Elizabeth Alston

 

 

 

 

 

 

 

Elizabeth Alston has virtually done it all. From teaching to curriculum planning to television broadcasting to designing and guiding her own educational tours of Charleston, South Carolina, Ms. Alston, a life-long resident of the city, has stood at the forefront of the educational reform debates for decades. We first encountered Alston our first Monday night in Charleston, when we attended a county Board of Education meeting. Here, Alston pushed for the remembrance of Black History Month for 2002, which the school system neglected. She also expressed concern about the lack of multicultural emphasis in the county history curriculum.

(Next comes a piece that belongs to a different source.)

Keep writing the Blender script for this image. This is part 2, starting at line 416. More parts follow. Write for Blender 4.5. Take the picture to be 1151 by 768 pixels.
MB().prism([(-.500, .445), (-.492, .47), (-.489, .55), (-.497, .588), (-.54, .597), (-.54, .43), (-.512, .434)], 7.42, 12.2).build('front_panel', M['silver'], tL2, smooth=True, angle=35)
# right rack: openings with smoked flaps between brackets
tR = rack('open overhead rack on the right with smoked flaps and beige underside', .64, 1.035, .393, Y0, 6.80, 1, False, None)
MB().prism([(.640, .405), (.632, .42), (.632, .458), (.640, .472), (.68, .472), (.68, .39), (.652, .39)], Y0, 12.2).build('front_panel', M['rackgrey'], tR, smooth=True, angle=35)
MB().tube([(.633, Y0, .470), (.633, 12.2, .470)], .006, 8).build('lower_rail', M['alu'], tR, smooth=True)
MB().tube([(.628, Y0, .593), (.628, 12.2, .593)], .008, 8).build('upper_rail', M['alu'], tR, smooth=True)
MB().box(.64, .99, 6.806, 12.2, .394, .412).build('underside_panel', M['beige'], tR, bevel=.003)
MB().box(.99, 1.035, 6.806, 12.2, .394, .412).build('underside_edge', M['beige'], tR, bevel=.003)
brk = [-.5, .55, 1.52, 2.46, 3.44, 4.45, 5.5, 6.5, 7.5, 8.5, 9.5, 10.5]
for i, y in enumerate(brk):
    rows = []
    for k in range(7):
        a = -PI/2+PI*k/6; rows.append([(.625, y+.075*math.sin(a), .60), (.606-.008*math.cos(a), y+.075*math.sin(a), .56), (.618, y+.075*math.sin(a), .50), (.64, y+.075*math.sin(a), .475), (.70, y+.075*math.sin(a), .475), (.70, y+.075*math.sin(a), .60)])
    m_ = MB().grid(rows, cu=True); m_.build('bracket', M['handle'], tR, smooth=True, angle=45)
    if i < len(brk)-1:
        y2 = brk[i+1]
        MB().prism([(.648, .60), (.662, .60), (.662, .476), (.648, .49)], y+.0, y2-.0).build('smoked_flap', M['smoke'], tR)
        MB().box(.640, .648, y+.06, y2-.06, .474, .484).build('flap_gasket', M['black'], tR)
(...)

At the close of the meeting, we found Alston gracious, honest, and informative. She encouraged us to "ask anything you want to."

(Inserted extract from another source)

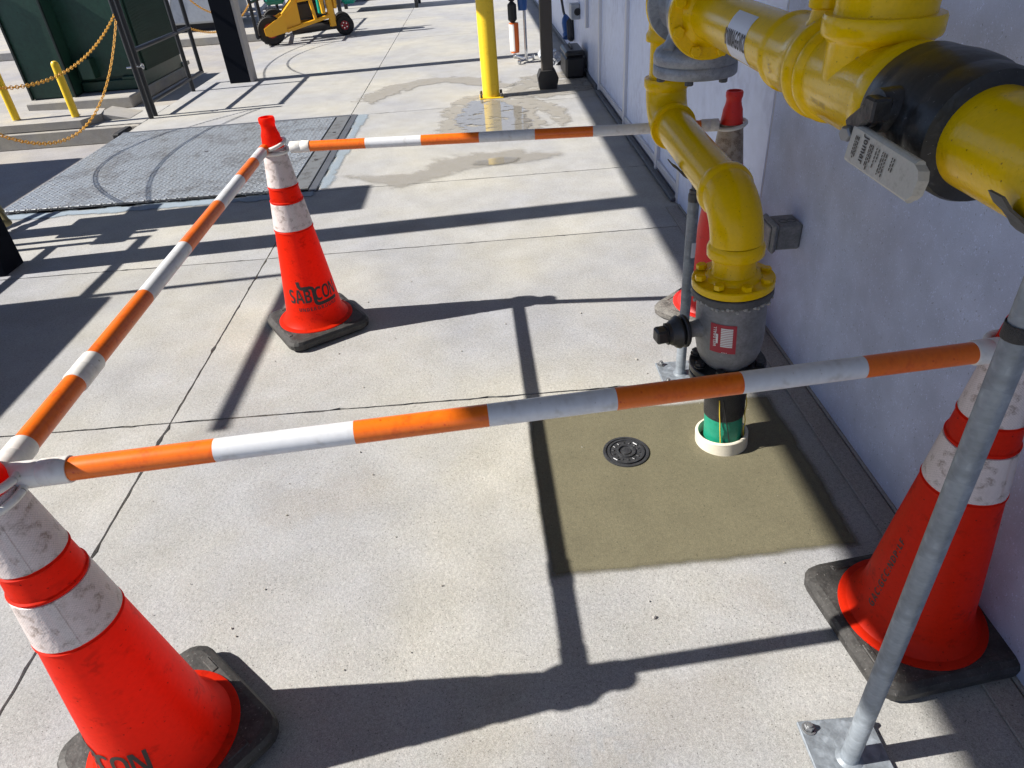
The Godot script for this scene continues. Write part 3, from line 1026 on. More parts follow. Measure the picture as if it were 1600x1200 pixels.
	s.lathe([Vector2(0.112, 0.587), Vector2(0.115, 0.590), Vector2(0.115, 0.608), Vector2(0.1125, 0.611), Vector2(0.079, 0.612), Vector2(0.076, 0.619), Vector2(0.070, 0.625), Vector2(0.064, 0.627), Vector2(0.0605, 0.634), Vector2(0.0605, 0.70)], riser, 56)
	var fl := obj("yellow_flange", s, M.yellow, t)
	s = Sh.new()
	s.lathe([Vector2(0.095, 0.584), Vector2(0.1085, 0.584), Vector2(0.1085, 0.5875), Vector2(0.095, 0.5875)], riser, 48)
	obj("gasket", s, M.dark_joint, t)
	for k in 8:
		s = Sh.new()
		var a := TAU * (k + 0.1) / 8
		hexa(s, ax.call(0.611) + Vector3(sin(a), 0, cos(a)) * 0.0965, up, 0.0155, 0.013, a + 0.4)
		obj("bolt", s, M.yellow, fl)
	# first elbow
	var back := Vector3(-0.012, 0.05, -0.62).normalized()
	var c1 := Vector3(0.6535, 0.812, -1.762)
	s = Sh.new()
	s.tube(arc(c1, up, back, 0.098, 14), 0.0715, 36, false)
	var e0: Vector3 = c1 - up * 0.098
	var e1: Vector3 = c1 + back * 0.098
	s.lathe([Vector2(0.062, -0.036), Vector2(0.0765, -0.036), Vector2(0.0785, -0.033), Vector2(0.0785, -0.012), Vector2(0.0765, -0.006), Vector2(0.0715, 0.002)], along(e0, up), 40)
	s.lathe([Vector2(0.0715, -0.004), Vector2(0.0765, 0.004), Vector2(0.0785, 0.010), Vector2(0.0785, 0.030), Vector2(0.0765, 0.033), Vector2(0.060, 0.033)], along(e1, back), 40)
	obj("elbow", s, M.yellow, t)
	# pipe towards the second elbow
	var c2 := Vector3(0.642, 0.856, -2.58)
	var run := (c2 - c1).normalized()
	s = Sh.new()
	s.lathe([Vector2(0.0625, 0.0), Vector2(0.0625, (c2 - c1).length() - 0.19)], along(e1, run), 40)
	obj("pipe", s, M.yellow, t)
	s = Sh.new()
	var up2 := Vector3(-0.004, 1, 0.0).normalized()
	s.tube(arc(c2, run, up2, 0.098, 14), 0.0715, 36, false)
	s.lathe([Vector2(0.060, -0.033), Vector2(0.0765, -0.033), Vector2(0.0785, -0.030), Vector2(0.0785, -0.010), Vector2(0.0765, -0.004), Vector2(0.0715, 0.004)], along(c2 - run * 0.098, run), 40)
	s.lathe([Vector2(0.0715, -0.004), Vector2(0.0765, 0.004), Vector2(0.0785, 0.010), Vector2(0.0785, 0.032), Vector2(0.0765, 0.035), Vector2(0.060, 0.035)], along(c2 + up2 * 0.098, up2), 40)
	obj("elbow", s, M.yellow, t)
	var c3 := Vector3(0.640, 1.236, -2.575)
	s = Sh.new()
	s.lathe([Vector2(0.0625, 0.0), Vector2(0.0625, 0.20)], along(c2 + up2 * 0.098, up2), 40)
	obj("pipe", s, M.yellow, t)
	var fw := Vector3(-0.011, 0.0, 1.0).normalized()
	s = Sh.new()
	s.tube(arc(c3, up2, fw, 0.098, 12), 0.0715, 36, false)
	s.lathe([Vector2(0.060, -0.033), Vector2(0.0785, -0.030), Vector2(0.0785, -0.010), Vector2(0.0715, 0.004)], along(c3 - up2 * 0.098, up2), 40)
	obj("elbow", s, M.yellow, t)
	# regulator between two flanges
	var at := func(z: float) -> Vector3: return c3 + fw * (z - c3.z)
	s = Sh.new()
	s.lathe([Vector2(0.0625, 0.0), Vector2(0.064, 0.03), Vector2(0.078, 0.045), Vector2(0.112, 0.046), Vector2(0.115, 0.049), Vector2(0.115, 0.066), Vector2(0.112, 0.069), Vector2(0.0, 0.069)], along(at.call(-2.48), fw), 56)
	obj("yellow_flange", s, M.yellow, t)
	s = Sh.new()
	s.lathe([Vector2(0.0, 0.0), Vector2(0.114, 0.0), Vector2(0.114, 0.018), Vector2(0.085, 0.022), Vector2(0.070, 0.05), Vector2(0.074, 0.10), Vector2(0.088, 0.135), Vector2(0.092, 0.155), Vector2(0.088, 0.175), Vector2(0.076, 0.20), Vector2(0.072, 0.24), Vector2(0.085, 0.262), Vector2(0.114, 0.266), Vector2(0.114, 0.284), Vector2(0.0, 0.284)], along(at.call(-2.409), fw), 48, 0.0, TAU, 0.6)
	var mid: Vector3 = at.call(-2.225)
	s.lathe([Vector2(0.0, 0.0), Vector2(0.120, 0.0), Vector2(0.124, 0.004), Vector2(0.124, 0.030), Vector2(0.121, 0.033), Vector2(0.1215, 0.0335), Vector2(0.124, 0.037), Vector2(0.124, 0.058), Vector2(0.117, 0.072), Vector2(0.098, 0.084), Vector2(0.084, 0.10), Vector2(0.080, 0.13), Vector2(0.085, 0.17)], Transform3D(Basis(), mid - Vector3(0, 0.172, 0)), 56, 0.0, TAU, 0.6)
	# cast ribs and lugs
	for k in 4:
		var a := TAU * k / 4 + 0.5
		s.tube([mid + Vector3(sin(a) * 0.11, -0.095, cos(a) * 0.11), mid + Vector3(sin(a) * 0.083, -0.05, cos(a) * 0.083), mid + Vector3(sin(a) * 0.07, 0.02, cos(a) * 0.09)], [0.018, 0.021, 0.016], 12)
	var reg := obj("regulator", s, M.regulator, t)
	for k in 6:
		s = Sh.new()
		var a := TAU * (k + 0.62) / 6
		hexa(s, mid + Vector3(sin(a) * 0.105, -0.172, cos(a) * 0.105), Vector3.DOWN, 0.0125, 0.012, a)
		obj("bolt", s, M.flange_grey, reg)
	s = Sh.new()
	s.lathe([Vector2(0.0, 0.0), Vector2(0.112, 0.0), Vector2(0.115, 0.003), Vector2(0.115, 0.021), Vector2(0.112, 0.024), Vector2(0.080, 0.025), Vector2(0.072, 0.034), Vector2(0.066, 0.041), Vector2(0.0625, 0.043), Vector2(0.0625, 0.06)], along(at.call(-2.123), fw), 56)
	fl = obj("yellow_flange", s, M.yellow, t)
	for k in 8:
		s = Sh.new()
		var a := TAU * (k + 0.5) / 8
		var b := along(Vector3.ZERO, fw).basis
		hexa(s, at.call(-2.100) + b * (Vector3(sin(a), 0, cos(a)) * 0.0965), fw, 0.0165, 0.015, a)
		obj("bolt", s, M.yellow, fl)
	# long run towards the camera
	s = Sh.new()
	s.lathe([Vector2(0.0625, 0.0), Vector2(0.0625, 0.66)], along(at.call(-2.10), fw), 44)
	obj("pipe", s, M.yellow, t)
	var wrap := func(zc: float, a0: float, r: float) -> Callable:
		var b := along(Vector3.ZERO, fw).basis
		return func(x: float, y: float) -> Array:
			var a := a0 + y / r
			var d: Vector3 = Vector3(-cos(a), sin(a), 0.0)
			return [at.call(zc + x) + d * r, d]
	var lab := Sh.new()
	var w1: Callable = wrap.call(-1.685, 0.12, 0.0632)
	for i in 12:
		var y0 := lerpf(-0.058, 0.052, i / 12.0)
		var y1 := lerpf(-0.058, 0.052, (i + 1) / 12.0)
		var q0 = w1.call(-0.066, y0); var q1 = w1.call(0.066, y0); var q2 = w1.call(0.066, y1); var q3 = w1.call(-0.066, y1)
		lab.tri(q0[0], q1[0], q2[0], q0[1], q1[1], q2[1]); lab.tri(q0[0], q2[0], q3[0], q0[1], q2[1], q3[1])
	var pipe_label := obj("pipe_label", lab, M.label_white, t)
	var txt := Sh.new()
	lettering(txt, "B1000AGGV02", 0.036, func(x, y): return wrap.call(-1.69, -0.02, 0.0638).call(x, y), 0.43, true)
	obj("lettering", txt, M.ink, pipe_label)
	# coupling with plugged boss
	s = Sh.new()
	s.lathe([Vector2(0.0625, 0.0), Vector2(0.071, 0.0), Vector2(0.0755, 0.004), Vector2(0.0755, 0.016), Vector2(0.072, 0.022), Vector2(0.0715, 0.03), Vector2(0.073, 0.10), Vector2(0.076, 0.15), Vector2(0.085, 0.166), Vector2(0.088, 0.172), Vector2(0.088, 0.186), Vector2(0.084, 0.192), Vector2(0.078, 0.196), Vector2(0.0775, 0.21)], along(at.call(-1.50), fw), 48, 0.0, TAU, 0.75)
	s.lathe([Vector2(0.040, 0.055), Vector2(0.030, 0.075), Vector2(0.027, 0.09), Vector2(0.034, 0.094), Vector2(0.034, 0.112), Vector2(0.031, 0.115), Vector2(0.0, 0.115)], Transform3D(Basis(), at.call(-1.375)), 28)
	obj("reducing_coupling", s, M.yellow, t)
	s = Sh.new()
	hexa(s, at.call(-1.375) + Vector3(0, 0.115, 0), Vector3.UP, 0.026, 0.022, 0.3)
	s.box(Vector3(0.026, 0.03, 0.026), at.call(-1.375) + Vector3(0, 0.15, 0), 0.003)
	obj("plug", s, M.yellow, t)
	# tee with the upright branch
	s = Sh.new()
	s.lathe([Vector2(0.0775, 0.0), Vector2(0.083, 0.004), Vector2(0.0845, 0.010), Vector2(0.0845, 0.020), Vector2(0.081, 0.026), Vector2(0.0765, 0.030), Vector2(0.0765, 0.215), Vector2(0.080, 0.222), Vector2(0.0835, 0.228), Vector2(0.0835, 0.262), Vector2(0.081, 0.268), Vector2(0.060, 0.270)], along(at.call(-1.292), fw), 48, 0.0, TAU, 0.75)
	var br: Vector3 = at.call(-1.172)
	s.lathe([Vector2(0.0755, 0.0), Vector2(0.0755, 0.066), Vector2(0.080, 0.072), Vector2(0.0865, 0.076), Vector2(0.0885, 0.081), Vector2(0.0885, 0.101), Vector2(0.086, 0.106), Vector2(0.070, 0.107)], Transform3D(Basis(), br), 48, 0.0, TAU, 0.75)
	var tee := obj("tee", s, M.yellow, t)
	txt = Sh.new()
	var on_branch := func(x: float, y: float) -> Array:
		var a := -0.62 + x / 0.076
		var d := Vector3(sin(a), 0, cos(a))
		return [br + d * 0.0763 + Vector3(0, 0.048 + y, 0), d]
	lettering(txt, "0 PT", 0.014, on_branch, 1.0, false)
	lettering(txt, "5", 0.018, func(x, y): return on_branch.call(x - 0.012, y - 0.030), 1.0, false)
	lettering(txt, "THAILAND", 0.010, func(x, y): return wrap.call(-1.19, -0.35, 0.0768).call(x, y), 0.9, false)
	lettering(txt, "5", 0.018, func(x, y): return wrap.call(-1.43, -0.2, 0.0742).call(x, y), 1.0, false)
	obj("cast_lettering", txt, mat(lin(0.35, 0.22, 0.01), 0.4), tee)
	s = Sh.new()
	s.lathe([Vector2(0.0735, 0.09), Vector2(0.0735, 1.95)], Transform3D(Basis(), br), 48)
	obj("upright_pipe", s, M.yellow, t)
	# black ball valve and its lever
	var vz := at.call(-1.022) as Vector3
	s = Sh.new()
	var oct := along(vz, fw)
	s.lathe([Vector2(0.060, 0.0), Vector2(0.085, 0.002), Vector2(0.088, 0.006), Vector2(0.088, 0.034), Vector2(0.0875, 0.040), Vector2(0.0885, 0.046), Vector2(0.0900, 0.066), Vector2(0.0900, 0.084), Vector2(0.0885, 0.106), Vector2(0.0860, 0.118), Vector2(0.0840, 0.123), Vector2(0.0845, 0.129), Vector2(0.0840, 0.160), Vector2(0.081, 0.168), Vector2(0.062, 0.172)], oct, 48, 0.0, TAU, 0.7)
	# stem boss on the side that faces away from the wall
	s.lathe([Vector2(0.030, 0.07), Vector2(0.028, 0.102), Vector2(0.020, 0.104), Vector2(0.020, 0.112), Vector2(0.0, 0.112)], along(at.call(-0.945) + Vector3(0, 0.02, 0), Vector3(-1, 0.0, 0)), 24)
	var ball := obj("ball_valve", s, M.black_flecked, t)
	s = Sh.new()
	var hx := 0.508
	s.box(Vector3(0.026, 0.030, 0.030), Vector3(hx + 0.006, 1.262, -0.932), 0.003)
	s.box(Vector3(0.022, 0.028, 0.070), Vector3(hx + 0.004, 1.246, -0.952), 0.004, Basis(Vector3(1, 0, 0), -0.62))
	obj("lever_bracket", s, M.black_paint, ball)
	s = Sh.new()
	hexa(s, Vector3(hx + 0.006, 1.224, -0.972), Vector3(-0.9, -0.1, 0.3), 0.011, 0.02)
	obj("lever_pin", s, M.steel, ball)
	# lever: pressed strip with turned edges, in a white plastic grip
	s = Sh.new()
	var grip := PackedVector2Array()
	for p: Vector2 in [Vector2(0.0, -0.018), Vector2(0.0, 0.018), Vector2(0.012, 0.022), Vector2(0.158, 0.021), Vector2(0.171, 0.016), Vector2(0.176, 0.006), Vector2(0.175, -0.012), Vector2(0.168, -0.020), Vector2(0.012, -0.022)]:
		grip.append(p)
	var lever := Transform3D(Basis(Vector3(0.0, -0.02, 1).normalized(), Vector3(0.10, 1, 0.02).normalized(), Vector3(-1, 0.10, 0.0).normalized()), Vector3(hx + 0.004, 1.212, -0.956))
	s.prism(grip, 0.014, lever)
	s.tube([lever * Vector3(0.0, 0.019, 0.007), lever * Vector3(0.16, 0.0185, 0.007)], 0.0072, 10)
	s.tube([lever * Vector3(0.0, -0.019, 0.007), lever * Vector3(0.165, -0.018, 0.007)], 0.0072, 10)
	var gr := obj("lever_grip", s, M.handle_white, ball)
	txt = Sh.new()
	var on_grip := func(x: float, y: float) -> Array: return [lever * Vector3(x, y, 0.0150), lever.basis.z]
	lettering(txt, "Jomar", 0.0125, func(x, y): return on_grip.call(0.044 + y * 1.0, 0.003 - x * 0.82), 0.85, true)
	for col: Array in [[0.016, 0.9], [0.020, 1.0], [0.024, 0.8], [0.056, 0.9], [0.060, 1.0], [0.064, 0.7], [0.074, 0.8], [0.080, 0.6], [0.090, 1.0], [0.095, 0.9], [0.100, 1.0], [0.114, 0.5], [0.119, 0.4]]:
		var y := 0.014
		while y > 0.014 - 0.028 * col[1]:
			var l := rng.randf_range(0.0022, 0.0060)
			ribbon(txt, [Vector2(col[0], y), Vector2(col[0], y - l)], 0.0021, on_grip)
			y -= l + 0.0012
	obj("lettering", txt, M.ink, gr)
	s = Sh.new()
	s.lathe([Vector2(0.0640, 0.0), Vector2(0.0640, 1.9)], along(at.call(-0.87), fw), 48)
	obj("pipe", s, M.yellow, t)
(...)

Alston has occupied eleven different positions within the school district. In 1974, she taught the first African-American course in Charleston County and became its ethnic coordinator. Alston initially met with resistance from her students, their parents, other teachers, and the school board. It is impossible, though, not to be drawn to her magnetic, charismatic personality, and soon she established a trust and a rapport with her students that extended beyond the classroom and into the community. She sees trust and respect as a crucial basis for challenging students' often limited worldview. Alston still hears from those early students. She shared, "I even hear from the. . . rednecks."

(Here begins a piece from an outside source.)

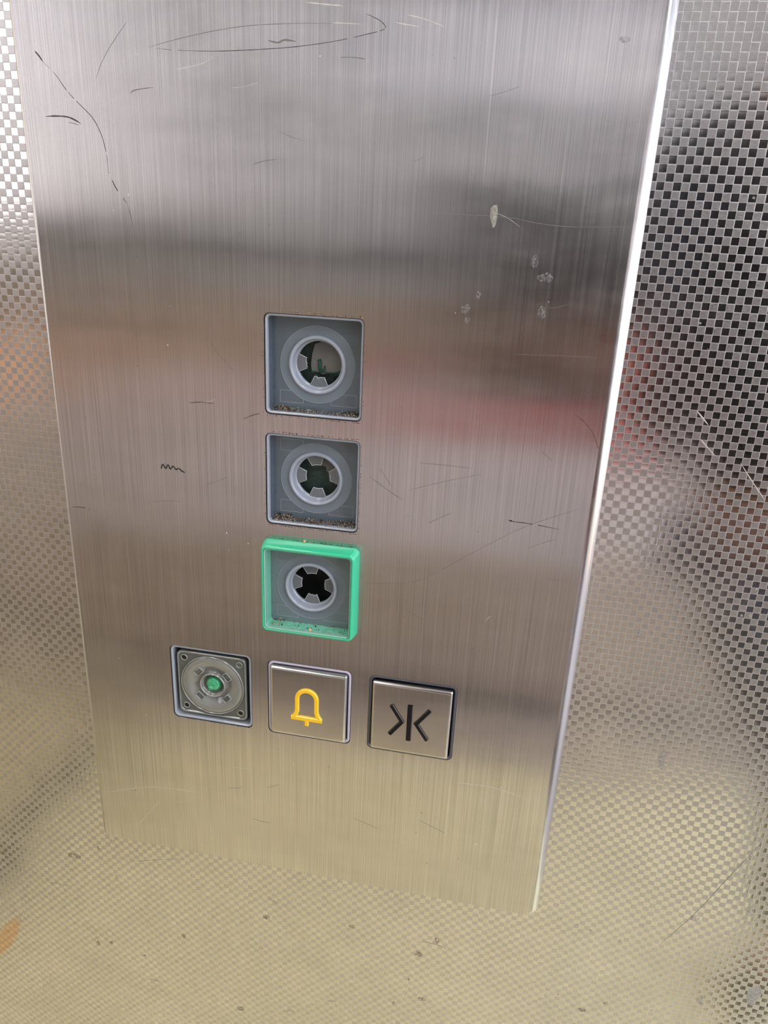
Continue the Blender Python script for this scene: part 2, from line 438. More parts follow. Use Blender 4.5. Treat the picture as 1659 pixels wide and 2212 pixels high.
def ribbon(mb, pts, w, y, mat, taper=True):
    P = [Vector((a, b)) for a, b in pts]
    # resample smoothly (Catmull-Rom)
    Q = []
    for i in range(len(P) - 1):
        p0 = P[max(i - 1, 0)]; p1 = P[i]; p2 = P[i + 1]; p3 = P[min(i + 2, len(P) - 1)]
        for k in range(5):
            t = k / 5
            Q.append(.5 * ((2 * p1) + (p2 - p0) * t + (2 * p0 - 5 * p1 + 4 * p2 - p3) * t * t + (3 * p1 - p0 - 3 * p2 + p3) * t ** 3))
    Q.append(P[-1]); n = len(Q)
    ids = []
    for i, q in enumerate(Q):
        t = (Q[min(i + 1, n - 1)] - Q[max(i - 1, 0)])
        if t.length < 1e-6: t = Vector((1, 0))
        t.normalize(); nn = Vector((-t.y, t.x))
        s = w * .5 * (min(1, .25 + 4 * min(i, n - 1 - i) / n) if taper else 1) * random.uniform(.65, 1.15)
        a = q + nn * s; b_ = q - nn * s
        ids.append((mb.vert(a.x, y, a.y), mb.vert(b_.x, y, b_.y)))
    for i in range(n - 1):
        if random.random() < .07 and mat == 1: continue
        mb.face((ids[i][0], ids[i][1], ids[i + 1][1], ids[i + 1][0]), mat)

def splat(mb, x, z, rx, rz, y, mat, n=18):
    ph = [random.uniform(0, 6.28) for _ in range(3)]
    L = []
    for i in range(n):
        a = 2 * PI * i / n
        k = 1 + .13 * math.sin(2 * a + ph[0]) + .10 * math.sin(3 * a + ph[1]) + .07 * math.sin(5 * a + ph[2])
        L.append((x + rx * k * math.cos(a), y, z + rz * k * math.sin(a)))
    inner = [(x + (p[0] - x) * .8, y - .06, z + (p[2] - z) * .8) for p in L]
    mb.loft([L, inner], mat, True); mb.face([mb.vert(*p) for p in inner], mat, True)

SM = {'d': 1, 'f': 2, 'l': 3, 'r': 4, 'k': 5, 'w': 6, 's': 7}
for w, mt, pts in SCR: ribbon(pl, pts, w, -.03, SM[mt], taper=(mt != 'k'))
for x, z, rx, rz, mt in BLB: splat(pl, x, z, rx, rz, -.02, SM[mt])
for i in range(70):                            # tiny specks of dust
    x = random.uniform(-92, 92); z = random.uniform(-85, 235)
    if any(abs(x - a) < 20 and abs(z - b) < 20 for a, b in BTN.values()): continue
    r = random.uniform(.12, .3); splat(pl, x, z, r, r, -.02, random.choice((3, 6, 7)), 7)
for i in range(26):                            # short random hairline scratches
    x = random.uniform(-90, 90); z = random.uniform(-85, 235)
    if any(abs(x - a) < 27 and abs(z - b) < 27 for a, b in BTN.values()): continue
    a = random.uniform(-.5, .5); L = random.uniform(3, 14)
    ribbon(pl, [(x, z), (x + L * .5 * math.cos(a), z + L * .5 * math.sin(a) + random.uniform(-.5, .5)), (x + L * math.cos(a), z + L * math.sin(a))], .10, -.03, random.choice((2, 3, 2)))
PM = [m_plate, m_dark_sc, m_faint_sc, m_light_sc, m_red_sc, m_ink, m_dry, m_smudge]
plate = pl.build('faceplate', PM, panel)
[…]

Beyond teaching, Alston wrote the eighth grade history curriculum still in use throughout the county, which seeks to integrate multiple cultures into one fluid historical discourse. Alston sees teachers' goals of meeting state evaluation standards, which do not require knowledge of African-American history, as the biggest impediment of such a multicultural history curriculum. For the next two or three years, teachers will struggle to help their students meet these state standards, of which the students have so often fallen short. As a representative to the South Carolina Board of Education, Alston works to combat the pervasive apathy she sees among students and parents. Even on the county Board of Education, many of the members do not hold college degrees. Alston further notes that Charleston has in a sense always resorted to apathy instead of resistance when it comes to issues affecting the black community. Alston finds blacks just as apathetic as whites, just as apt to make half-hearted efforts at reform. She shares the observation that the 1960s never really arrived in Charleston and that the city still remains locked in the nineteenth century in many ways.


Elizabeth Alston acts as an inspiration for activists. Her career seems incomparable. On our final meeting with Alston, we were able to get a taste of her educational style. She took us on one of her educational tours through black Charleston, pointing out histories of overlooked areas along the way, doing her best to preserve the black community's rich culture, and succeeding in the process.